▸ **Material for this exercise**
==*==

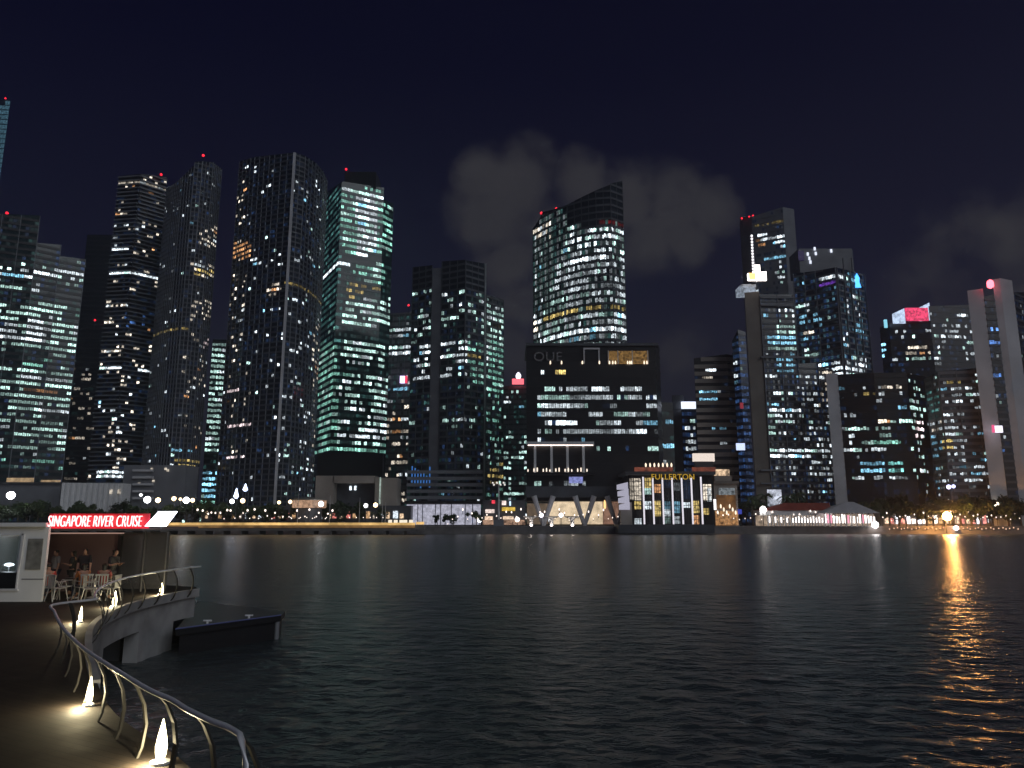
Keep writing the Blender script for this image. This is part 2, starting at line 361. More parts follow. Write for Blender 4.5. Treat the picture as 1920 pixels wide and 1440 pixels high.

==*==

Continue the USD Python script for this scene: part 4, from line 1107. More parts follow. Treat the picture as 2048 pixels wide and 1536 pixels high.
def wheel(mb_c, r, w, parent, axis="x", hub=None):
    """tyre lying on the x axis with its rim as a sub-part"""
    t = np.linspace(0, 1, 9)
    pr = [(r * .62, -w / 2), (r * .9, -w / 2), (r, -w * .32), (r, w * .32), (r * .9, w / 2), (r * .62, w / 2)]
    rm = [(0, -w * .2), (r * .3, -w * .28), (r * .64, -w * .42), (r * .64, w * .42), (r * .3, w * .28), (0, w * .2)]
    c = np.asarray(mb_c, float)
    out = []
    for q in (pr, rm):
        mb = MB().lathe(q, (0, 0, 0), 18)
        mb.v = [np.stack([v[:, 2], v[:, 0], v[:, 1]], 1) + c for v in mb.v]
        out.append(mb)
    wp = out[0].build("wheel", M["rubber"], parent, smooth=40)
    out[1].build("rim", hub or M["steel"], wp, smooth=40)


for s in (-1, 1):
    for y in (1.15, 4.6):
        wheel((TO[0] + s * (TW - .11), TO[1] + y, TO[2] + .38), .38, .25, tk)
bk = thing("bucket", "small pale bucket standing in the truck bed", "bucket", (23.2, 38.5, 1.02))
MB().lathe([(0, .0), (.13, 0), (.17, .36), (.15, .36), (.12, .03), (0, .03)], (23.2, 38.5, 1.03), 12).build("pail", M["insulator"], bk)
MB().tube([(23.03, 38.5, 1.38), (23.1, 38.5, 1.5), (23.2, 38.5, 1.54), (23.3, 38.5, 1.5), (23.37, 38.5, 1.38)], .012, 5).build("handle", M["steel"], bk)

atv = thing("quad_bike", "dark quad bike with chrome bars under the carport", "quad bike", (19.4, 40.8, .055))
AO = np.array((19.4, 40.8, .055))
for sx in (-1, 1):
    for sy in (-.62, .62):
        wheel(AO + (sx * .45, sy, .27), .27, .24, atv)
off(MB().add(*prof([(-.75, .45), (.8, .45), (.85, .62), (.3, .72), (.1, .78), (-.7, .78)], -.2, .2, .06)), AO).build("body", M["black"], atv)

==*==

▸ **Challenge**
Gather all lines with the string "picture" from the data.

▸ **Task result**
Keep writing the Blender script for this image. This is part 2, starting at line 361. More parts follow. Write for Blender 4.5. Treat the picture as 1920 pixels wide and 1440 pixels high.
Continue the USD Python script for this scene: part 4, from line 1107. More parts follow. Treat the picture as 2048 pixels wide and 1536 pixels high.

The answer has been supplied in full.